Dans les oeuvres des artistes africains francophones, la migration n’est toutefois pas seulement représentée par les voyages des hommes, elle l’est aussi par les objets et les lieux. Ainsi, Clément Dessy évoque la fascination exercée par la ville de Paris sur les immigrés. Avant les indépendances africaines, cette attraction pour la « Ville lumière » était liée à ses innovations culturelles et technologiques. Dans son analyse particulièrement fine des récits qu’il étudie, Dessy souligne par exemple que les descriptions de la métropole reviennent comme des leitmotivs dans les textes et les images des artistes africains. La géométrie de l’architecture parisienne fascine autant qu’elle l’isole :

Les effets de distanciation ressentis par le voyageur africain marginalisent sa condition et achèvent de l’isoler dans le sentiment de sa différence

p. 80

L’habitat est aussi au centre de l’article signé par Céline Barrère. Celle-ci revient longuement sur les descriptions des lieux de passage des migrants dans les oeuvres de la littérature africaine, et particulièrement dans deux romans de l’écrivain congolais Henri Lopes : Le chercheur d’Afriques (1990) et Le lys et le flamboyant (1997). Ces lieux sont tour à tour ces espaces sécurisants et intimes, mais aussi les témoins de l’instabilité permanente et de la précarité des nouveaux arrivés :

Entre dispersion et recomposition identitaire, entre nostalgie et dépaysement, la chambre peut être assimilée à une figure poétique de l’éclatement et de la dissémination

p. 97

Dans ces chambres, les migrants découvrent en effet l’individualisme des sociétés modernes.

Au-delà des clichés coloniaux, les romans de Lopes mettent en scène un espace urbain et social fortement marqué par son contexte historique troublé et tendu : celui des dernières années de la colonisation et du début des Indépendances. Le territoire parisien est le miroir du passage d’une urbanité coloniale à une urbanité nationale

p. 95

Ainsi, alors qu’ils sont venus à la rencontre de l’autre, les migrants se retrouvent confrontés à eux-mêmes.

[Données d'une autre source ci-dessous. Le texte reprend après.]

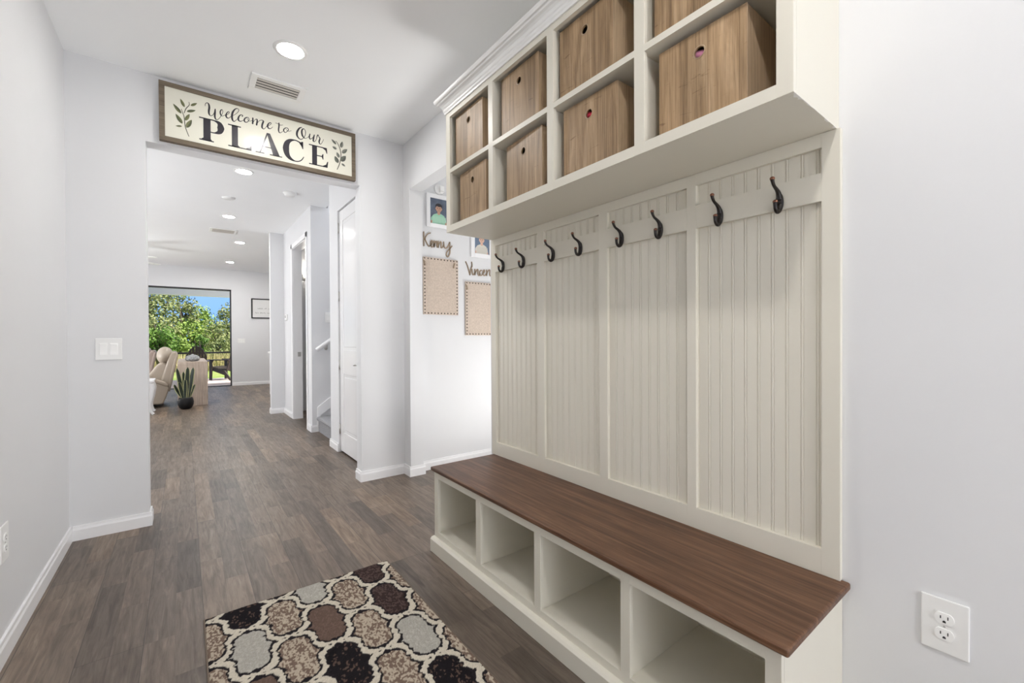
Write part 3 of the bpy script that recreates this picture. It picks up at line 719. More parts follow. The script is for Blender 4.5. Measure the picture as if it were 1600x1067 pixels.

Images et mirages des migrations dans les littératures et les cinémas d’Afrique francophone offre plusieurs perspectives sur les représentations de l’immigration et de l’émigration dans les littératures et les cinémas africains. L’exil peut être une quête personnelle, une sorte de voyage initiatique dont l’issue est une découverte de soi. L’immigration peut aussi être rencontre de l’autre par le mouvement du corps et des objets. Le mirage de ces déplacements spirituels ou physiques résiderait dans la mise en scène romanesque ou cinématographique. Malgré l’intérêt certain du croisement de ces approches pour former ce recueil, on peut toutefois regretter la brièveté des exposés et de leur argumentation, de même que la récurrence des oeuvres abordées dans ces articles et leur absence d’originalité. Non seulement la majorité des oeuvres étudiées ici ont déjà fait l’objet de plusieurs publications académiques, mais l’ouvrage pourrait donner l’impression fausse que les artistes africains ne produiraient plus d’oeuvres nouvelles et intéressantes pour le chercheur. Pourtant, en surfant sur Internet, il est désormais possible de lire, de visionner et d’acheter une multitude d’oeuvres africaines récentes qui témoignent de la vitalité artistique de ce continent que l’on tente trop souvent de figer. Plutôt que d’envisager l’Afrique dans le contexte de la mondialisation, terme économique et réducteur, je préfère affirmer que l’Afrique se trouve au coeur de la « globalisation », c’est-à-dire des rapprochements et des échanges transnationaux entre les individus et les espaces géographiques physiques ou virtuels, et que ces rapprochements et ces échanges ne fonctionnent pas seulement à sens unique. Même si la migration s’effectue majoritairement de l’Afrique vers l’Europe ou l’Amérique du Nord, il aurait été pertinent aussi de se pencher sur la migration inverse, c’est-à-dire celle des Européens ou des Américains vers l’Afrique, déplacements qui inspirent aussi les écrivains et les réalisateurs de l’Afrique francophone et de ses diasporas [4]. Quoi qu’il en soit, l’ouvrage apporte de nouveaux éclairages sur l’interculturalité des artistes africains et celle de leurs oeuvres cinématographiques et romanesques.